• Problem details
Check the listing below for lines with the word "make" and say how many there are, with nothing but the number.
>> START
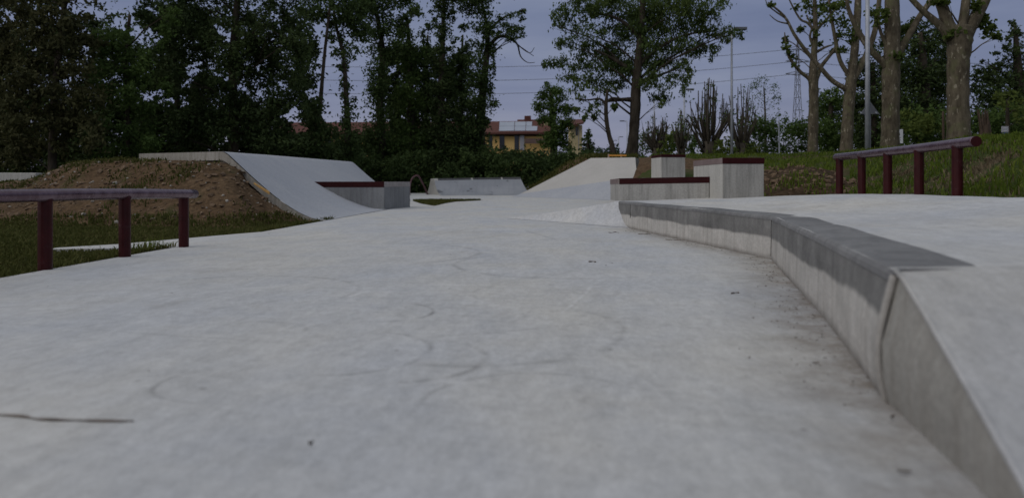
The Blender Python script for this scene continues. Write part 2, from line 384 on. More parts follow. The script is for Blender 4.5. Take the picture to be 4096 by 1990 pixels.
# overcast evening: dim lavender near the horizon, a lighter cloud deck overhead
grad = wramp(z, [(0.0, (.305, .288, .350)), (.05, (.245, .256, .355)), (.14, (.196, .222, .335)), (.27, (.180, .212, .325)), (.5, (.29, .32, .385)), (1.0, (.47, .50, .52))])
mp = wn('Mapping', {0: tc, 'Scale': (1.4, 1.4, 9.0), 'Rotation': (0.06, 0.05, 0)}).outputs[0]
cl = wn('TexNoise', {'Vector': mp, 'Scale': 1.5, 'Detail': 6.0, 'Roughness': .55}).outputs['Fac']
cl = wramp(cl, [(.32, (.78, .80, .87)), (.5, (.98, .98, .99)), (.68, (1.22, 1.19, 1.10))])
over = wn('MixRGB', {0: 1.0, 1: grad, 2: cl}, blend_type='MULTIPLY').outputs[0]
over = wn('MixRGB', {0: 1.0, 1: over, 2: (10.0, 10.0, 10.0, 1)}, blend_type='MULTIPLY').outputs[0]
mixs = wn('MixRGB', {0: .94, 1: sky.outputs[0], 2: over}).outputs[0]
bg = wn('Background', {0: mixs, 1: .1})
nt.links.new(bg.outputs[0], wn('OutputWorld').inputs[0])
sl = bpy.data.lights.new('sun', 'SUN'); sl.energy = 1.0; sl.angle = R(75); sl.color = (1, .94, .88)
so = bpy.data.objects.new('sun', sl); COL.objects.link(so)
dirv = Vector((math.sin(SUN_AZ)*math.cos(SUN_EL), math.cos(SUN_AZ)*math.cos(SUN_EL), math.sin(SUN_EL)))
so.rotation_euler = dirv.to_track_quat('Z', 'Y').to_euler(); so.location = (0, 0, 30)
vs = scene.view_settings; vs.view_transform = 'Standard'; vs.look = 'None'; vs.exposure = 0; vs.gamma = 1
scene.cycles.use_denoising = True
scene.cycles.max_bounces = 6; scene.cycles.diffuse_bounces = 3; scene.cycles.transmission_bounces = 4; scene.cycles.transparent_max_bounces = 4

# ------------------------------------------------------------------ ground
def sheet(name, poly, zf, m, kind='structure', cuts=(), thick=0.0, label=None, cutx=()):
    bm = bmesh.new()
    bm.faces.new([bm.verts.new((x, y, 0)) for x, y in poly])
    for axis, vals in ((1, cuts), (0, cutx)):
        for c in vals:
            co = (0, c, 0) if axis == 1 else (c, 0, 0); no = (0, 1, 0) if axis == 1 else (1, 0, 0)
            bmesh.ops.bisect_plane(bm, geom=bm.verts[:]+bm.edges[:]+bm.faces[:], plane_co=co, plane_no=no)
    for v in bm.verts: v.co.z = zf(v.co.x, v.co.y)
    bmesh.ops.recalc_face_normals(bm, faces=bm.faces)
    for f in bm.faces:
        if f.normal.z < 0: f.normal_flip()
    if thick:
        be = [e for e in bm.edges if e.is_boundary]
        r = bmesh.ops.extrude_edge_only(bm, edges=be)
        for v in [g for g in r['geom'] if isinstance(g, bmesh.types.BMVert)]: v.co.z -= thick
        bmesh.ops.recalc_face_normals(bm, faces=bm.faces)
    me = bpy.data.meshes.new(name); bm.to_mesh(me); bm.free(); me.materials.append(m)
    o = bpy.data.objects.new(name, me); COL.objects.link(o)
    return tag(o, label, None, None, kind)

gv = []; gf = []
gx = [-900, -300, -120, -60, -30, -15, -8, -4, 0, 4, 8, 15, 30, 60, 120, 300, 900]
gy = [-300, -60, -15, -4, 0, 4, 8, 12, 16, 22, 30, 45, 70, 120, 250, 600, 2000]
for yy in gy:
    for xx in gx: gv.append((xx, yy, -.035+max(0, min(.1, (yy-14)*.008))*(1 if xx < 6 else 0)-(.05 if xx > 3 else 0)))
for j in range(len(gy)-1):
    for i in range(len(gx)-1): gf.append((j*len(gx)+i, j*len(gx)+i+1, (j+1)*len(gx)+i+1, (j+1)*len(gx)+i))
tag(make('ground', gv, gf, GROUND), kind='structure')

EX = -2.27
sheet('pavement', [(EX, -2), (EX, 4.60), (-3.0, 4.44), (-3.04, 4.55), (-2.80, 4.84), (-2.62, 5.3), (-2.45, 5.75), (EX, 6.2), (EX, 15.2), (-6.5, 17.5), (-6.5, 31),
                   (2.6, 31), (3.6, 20), (3.2, 12), (2.6, 7.6), (2.6, -2)],
      lambda x, y: floor_z(y), FLOOR, cuts=[13, 14, 15, 16, 17, 18, 19, 20, 21, 22, 23, 24, 25, 26, 28, 30], thick=.13)
# lawn island left in the paving before the spine ramp
isl = [(1650, 803), (1688, 815), (1738, 823), (1780, 813), (1820, 806.5), (1930, 800.5), (1830, 801), (1700, 801)]
def on_floor(x, y):
    d = 10.
    for _ in range(40): d = (EYE-floor_z(d))*F/(y-H0)
    return ((x-CX)*d/F, d)
islp = [on_floor(x, y) for x, y in isl]
sheet('lawn', islp, lambda x, y: floor_z(y)+.006, GROUND, cuts=[15, 16, 17, 18, 19])

# ------------------------------------------------------------------ raised platform, its ramp and the ledge
N = (.725, 1.285); K = (1.455, 3.80)
front = [(N[0], N[1], .243), (1.0, 2.2, .2425), (1.25, 3.08, .2415), (K[0], K[1], .240), (1.40, 4.42, .245), (1.30, 5.35, .249), (1.215, 6.2, .251), (1.145, 7.28, .253)]
rim = [(2.50, 1.285, .30), (2.62, 2.3, .343), (2.74, 3.35, .351), (2.84, 4.25, .347), (2.93, 5.0, .352), (3.02, 5.7, .347), (3.22, 6.75, .326), (2.62, 7.75, .300), (1.95, 8.1, .285), (1.19, 8.3, .25)]
top = [(x, y) for x, y, zz in front]+[(1.19, 8.3), (1.95, 8.1), (2.62, 7.75), (3.22, 6.75), (3.02, 5.7), (2.93, 5.0), (2.84, 4.25), (2.74, 3.35), (2.62, 2.3), (2.5, 1.285)]
ctl = np.array(front+rim)
def plat_z(x, y):
    d2 = (ctl[:, 0]-x)**2+(ctl[:, 1]-y)**2+1e-5
    ww = 1/d2**1.5; return float((ww*ctl[:, 2]).sum()/ww.sum())
platform = sheet('raised_pavement', top, plat_z, DECK, cuts=[1.6, 2, 2.5, 3, 3.5, 4, 4.5, 5, 5.5, 6, 6.5, 7, 7.5], cutx=[1.0, 1.3, 1.6, 1.9, 2.2, 2.5, 2.8], thick=.42)

# bank that climbs from the floor to the platform beside the camera
rb = thing('access_ramp', 'smooth pale concrete ramp rising onto the raised platform close to the camera', 'ramp', (1.4, .9, 0))
toe = [(.545, .62, .0), (2.5, .62, .0)]
prof = [(0, 0), (.10, .012), (.25, .062), (.5, .128), (.75, .192), (.92, .232), (1, .243)]
rv = []; rf = []
for (t, zz) in prof:
    a = (.545+(N[0]-.545)*t, .62+(N[1]-.62)*t); b = (2.5, .62+(1.285-.62)*t)
    for k in range(7): rv.append((a[0]+(b[0]-a[0])*k/6, a[1]+(b[1]-a[1])*k/6+(.03 if t == 1 else 0), zz+.0035+(.057*(k/6)**1.5)*t))
for i in range(len(prof)-1):
    for k in range(6): rf.append((i*7+k, i*7+k+1, (i+1)*7+k+1, (i+1)*7+k))
make('ramp_surface', rv, rf, RAMPTOP, rb, smooth=True)
sv = []; sf = []
for (t, zz) in prof:
    x, y = .545+(N[0]-.545)*t, .62+(N[1]-.62)*t; q_ = max(0, (t-.35)/.65)**1.2
    for fz in (0, .2, .45, .7, 1.0):
        h_ = zz*fz; o_ = (.012+.022*math.sin(min(1, h_/.19)*math.pi*.97+.25)*(h_ < .2))*q_ if fz < 1 else -.004
        sv.append((x-o_, y-.006*q_*(fz < 1), h_ if fz else -.02))
for i in range(len(prof)-1):
    for k in range(4): sf.append((i*5+k, i*5+k+1, (i+1)*5+k+1, (i+1)*5+k))
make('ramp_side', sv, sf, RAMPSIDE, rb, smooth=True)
mb = MB(); mb.tube([(.545+(N[0]-.545)*t-.002, .62+(N[1]-.62)*t, zz) for t, zz in prof], .005, 6); mb.build('ramp_edge', RAMPTOP, rb, smooth=True)

EDGEL = concrete('corner_highlight_concrete', (.34, .325, .30), (.42, .40, .375), (.2, .19, .17), .3, .3)  # paler tone that paints the highlight on the ledge corner
GRIT = simple('joint_grit', (.03, .028, .025), (.05, .045, .04), 20, .95)
lg = thing('concrete_ledge', 'long kinked concrete ledge with dark coping along the raised platform', 'ledge', (K[0], K[1], 0))
fl = []                                       # densified front line
for i in range(len(front)-1):
    for k in range(6): fl.append(lerp(front[i], front[i+1], k/6))
fl.append(front[-1])
def normal_at(i):
    a = fl[max(i-1, 0)]; b = fl[min(i+1, len(fl)-1)]
    dx, dy = b[0]-a[0], b[1]-a[1]; L = math.hypot(dx, dy); return (-dy/L, dx/L)   # towards the floor
wv = []; wf = []; cv = []; cf = []
for i, p in enumerate(fl):
    nx, ny = normal_at(i); s = i/(len(fl)-1); ex = (-1., -.09) if i == 0 else (nx, ny)
    wob = .004*noise.noise(Vector((p[0]*3, p[1]*3, 1)))
    zb = -.03
    ht = p[2]+.002
    bf = (1., .62, .34, .14, .04)[i] if i < 5 else 0
    prof2 = [(.012+.010*bf, zb), (.012+.022*bf, .05), (.010+.026*bf, .11), (.010+wob+.016*bf, .17), (.008, ht-.022)]
    for (o, zz) in prof2: wv.append((p[0]+nx*o, p[1]+ny*o, zz))
    cw = .17 if s < .45 else .17-(s-.45)*.22
    prof3 = [(.011, ht-.022), (.009, ht-.010), (.002, ht-.002), (-.008, ht+.001), (-cw*.5, ht+.001), (-cw, ht+.0005), (-cw-.002, ht-.03)]
    for (o, zz) in prof3:
        ox, oy = (ex if o < -.02 else (nx, ny)); cv.append((p[0]+ox*o, p[1]+oy*o, zz+(plat_z(p[0]+ox*o, p[1]+oy*o)-p[2]+.0 if o < -.02 else 0)))
n2, n3 = 5, 7
for i in range(len(fl)-1):
    for k in range(n2-1): wf.append((i*n2+k, (i+1)*n2+k, (i+1)*n2+k+1, i*n2+k+1))
    for k in range(n3-1): cf.append((i*n3+k, (i+1)*n3+k, (i+1)*n3+k+1, i*n3+k+1))
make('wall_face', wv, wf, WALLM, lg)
cf.append(tuple(range(n3-1, -1, -1))); make('coping', cv, cf, COPE, lg)
mb = MB(); nx, ny = normal_at(0)
mb.tube(catmull([(N[0]+nx*.018, N[1]+ny*.018-.004, -.02), (N[0]+nx*.031, N[1]+ny*.031-.004, .05), (N[0]+nx*.033, N[1]+ny*.033-.004, .11), (N[0]+nx*.022, N[1]+ny*.022-.003, .17), (N[0]+nx*.006, N[1]+ny*.006-.002, .235)], 4), .0075, 8); mb.build('corner_edge', EDGEL, lg, smooth=True)  # rounded corner bead, its pale highlight painted in the colour
for i in (18, 39):                         # cast joints
    jm = MB(); p = fl[i]; nx, ny = normal_at(i)
    jm.tube([(p[0]+nx*.0125, p[1]+ny*.0125, .10 if i == 39 else .02), (p[0]+nx*.0125+.004, p[1]+ny*.0125, p[2]-.02)], .003, 5)
    jm.build('cast_joint', GRIT, lg)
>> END
• Solution
5